DIY Stompboxes => Building your own stompbox => Topic started by: emstin1 on November 23, 2010, 05:17:01 PM

Title: LM386 pin 7 cap.
Post by: emstin1 on November 23, 2010, 05:17:01 PM
I've been messing around with the Smokey amp

I read the data sheet on the LM386( but I'm having trouble understanding what exactly putting a cap to ground on pin 7 does.  I mean, I understand what the effect is without it, real noisy modulation and what have you.  But what exactly is it doing?   It only seems needed when bypassing the 1.35k resistor between pins 1 and 8 for increased gain.  I just can't seem to find any information explaining it. Does the value have to be specific?  Can it be anything within a certain range? Can anyone help me understand what's going on here?  Thanks in advance.
Title: Re: LM386 pin 7 cap.
Post by: PRR on November 23, 2010, 07:07:06 PM
> what exactly putting a cap to ground on pin 7 does

You may have missed this graph:


The LM386 internal amplifier has FOUR inputs. The two obvious signal inputs pins 2 and 3. An internal connection to the output at pin 5; the leverage of this 15K resistor to the 1,500 or 150 ohm resistor sets the audio gain at 20 or 200. And the two 15K resistors up to the power supply pin so that the amp will set its DC idle output voltage to half of the power voltage.

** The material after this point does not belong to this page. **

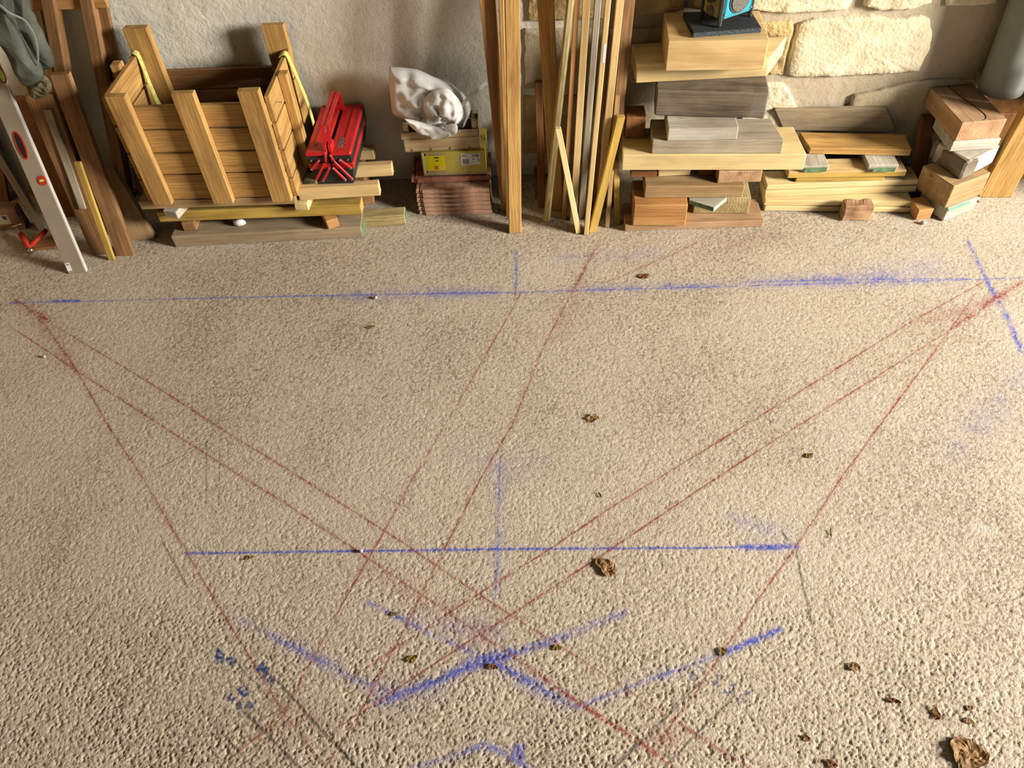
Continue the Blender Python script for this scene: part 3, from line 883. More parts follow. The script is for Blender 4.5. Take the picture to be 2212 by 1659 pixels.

Note this _direct_ connection to the power supply. Power supplies may have several types of crap. Hum/buzz if they come from wall-power. If the power supply sags, and the amp drives a load, then there will be some (distorted) audio on the power supply line.

We need the DC reference. We do NOT want buzz and audio-wobble coming into the amp.

That's why two 15K resistors with the joint brought out to a pin. Put a cap on there, it will float to the DC level, but average-out any rapid swings (like buzz and audio).

On the chart, "C7" is the cap from pin 7 to ground. With no cap, any supply crap comes into the amp and levers to the output at "6dB", which means half voltage. If you have 1V of crap on the power, there is 0.5V crap on the output.

If power supply is very clean and solid, no pin 7 cap is needed. This is shown in datasheet page 5 top left: Minimum Parts.

Say you build that with a crappy supply, and the buzz is 10 times (20dB) higher than you like. You could clean-up the supply, but being a Power amp Power supply this will require a BIG cap which may cost a whole dollar. Or you could read the graph and find a cap which will give 26dB (20dB more than the inherent 6dB) PSRR at 120Hz buzz frequency. Looks like 4uFd or 5uFd. Then you look at a price list to see if 4 or 5 or 10 uFd makes a difference in price. For DIY quantity, prices run like this:

470pf $0.15
0.1uF $0.25
10uF $0.25
47uF $0.25
100uF $0.25 (

If you buy boxloads you get a better per-each price:
10uF $0.04 (500+ $0.02)
47uF $0.04
68uF $0.04 (
Is a smaller cap cheaper? No, electrolytic is the cheapest kind, and 10uFd (or so) is as small as it is worth making. For a lower uFd value you turn to Film caps, and they cost more:
0.47uF $0.22 (

So the deal with the cap on pin 7: maybe you don't need it. If you do, you stick on 10uFd or 100uFd, whatever is handy.
Title: Re: LM386 pin 7 cap.
Post by: brett on November 23, 2010, 07:08:53 PM
I'm no expert, but it seems that a cap from pin 7 provides supply de-coupling (especially high frequency decoupling).  This particular method, where the cap is placed between 2 resistors, requires a much smaller cap than if a cap was connected directly to V+.  
You'll see this method used in vintage pedals because electro caps (e.g. 47uF) were large, expensive and unreliable relative to small greencaps (e.g. 0.1uF).  I think the Bosstone ses a similar approach.  Roger Mayer also used it in some of Jimi H's pedals.
Aim for RxC > 1 kuF.  For R=15k, 0.1uF is fine.  0.01uF is too small.  10uF works ok, but is over-the-top.  I'd use a film cap.
Title: Re: LM386 pin 7 cap.
Post by: emstin1 on November 23, 2010, 10:37:20 PM
So if I understand, it helps to compensate for a dirty power supply by cleaning it up before it gets to the output. I might be phrasing that wrong, but I think I get the gist of whats going on.
Title: Re: LM386 pin 7 cap.
Post by: brett on November 24, 2010, 06:56:44 PM
that's close. 
It's more about cutting noise before it gets to the input (if it gets to the input it gets amplified through to the output).
Title: Re: LM386 pin 7 cap.
Post by: emstin1 on November 24, 2010, 08:16:13 PM
OK I see whats going on now.  Thanks a lot everyone!